トモグラフィー手法による地球内部ダイナミクスの解明
受賞者は、1990年代の初めに博士課程の研究の一環として地震波トモグラフィー手法を開発し、これを活用した日本列島直下のP波・S波速度の3次元構造を明らかにする研究で成果を上げたことを皮切りに、世界各地の地殻やマントルの3次元地下構造を明らかにし、さらに大地震の震源域における微細な速度構造の空間変動をとらえてそれを解釈することにより、その発生機構の解明に貢献した。同様に、沈み込むプレート周辺の速度構造からマントル・ダイナミクスの解明に重要な役割を果たすとともに、地震・火山噴火現象の発生要因の解明にも大きな成果を挙げた。これらの複数の地震学・地球ダイナミクス・火山学・テクトニクスに関連する分野において30年間にわたって世界最先端の研究をリードしてきていることは特筆に値する。

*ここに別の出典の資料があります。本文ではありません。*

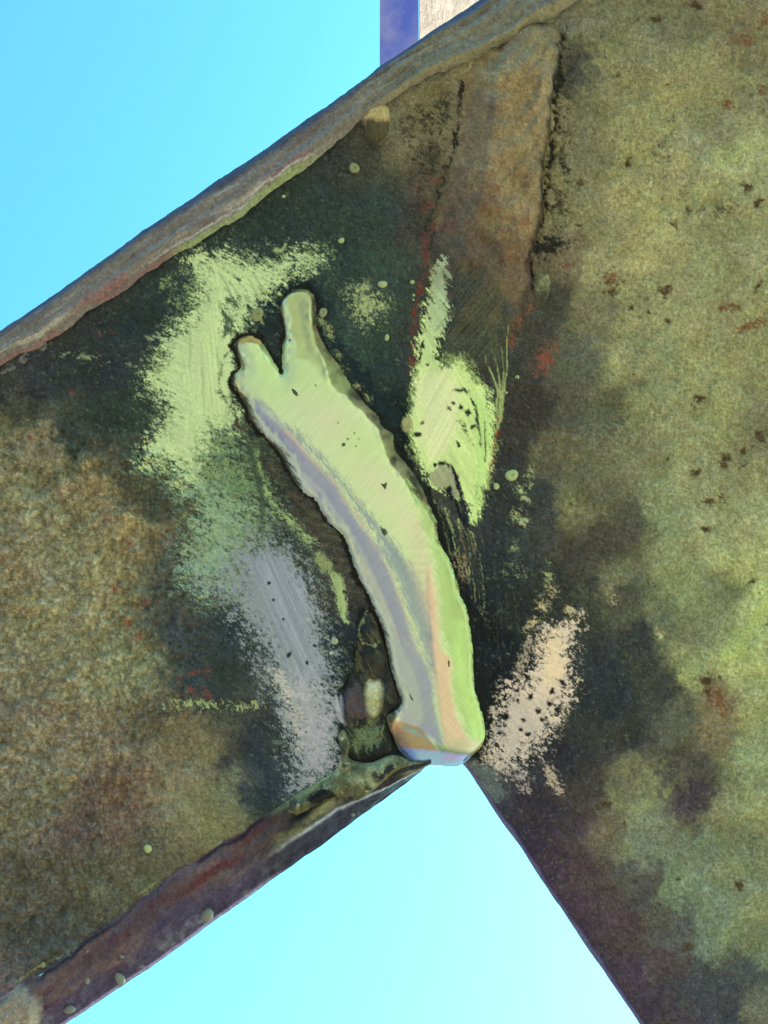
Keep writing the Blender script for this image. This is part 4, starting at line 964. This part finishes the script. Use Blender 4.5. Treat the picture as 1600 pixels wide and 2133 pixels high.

受賞者は地震波速度不連続面が3次元形状を有する3次元不均質構造内での効率的な波線追跡手法の開発等により、地震波走時トモグラフィー法を高度化し、空間的に高解像度の構造把握を可能とした。そのプログラムは無償で公開され、有効なトモグラフィー手法として世界で広く利用されている。さらにその手法を拡張することで、地震波減衰構造推定や異方性構造推定も可能な手法を開発し、その応用の場を広げてきており、地球内部の動的プロセスの推定に活用してきている。
受賞者は同定した3次元構造により様々な新たな知見を明らかにしている。例えば1995年兵庫県南部地震の震源域でのトモグラフィーでは、断層に沿って低速度・高ポアソン比の領域が明瞭にイメージされ、地震発生に水が重要な役割を果たしている証拠を提示している。東アジア地域のマントルトモグラフィーからは、横たわる太平洋スラブによって大規模なビッグ・マントルウエッジ(BMW)が生成されるとするモデルを提唱し、プレート内部地震と火山の起源の関係を説明している。同モデルはプレート境界から遠く離れた火山活動を説明する普遍的なモデルの可能性がある。受賞者の得た成果は氏が意図した分野での引用や応用に留まらず、強震動地震学の分野や岩石学の分野でも広く引用され、その与えた影響は幅広い分野に及ぶものであると言える。
受賞者の研究成果は、推薦書の業績リストによれば、359篇の著書・査読付き論文に結実しており、またその引用件数総数は2万件を越えていて、業績は数だけではないということは言うまでもないこととしても、その影響は世界的に大であると認められる。また受賞者は近年の地震学会秋季大会等においても精力的に最新の成果を公表している。
以上のことから、2022年度日本地震学会賞を授賞する。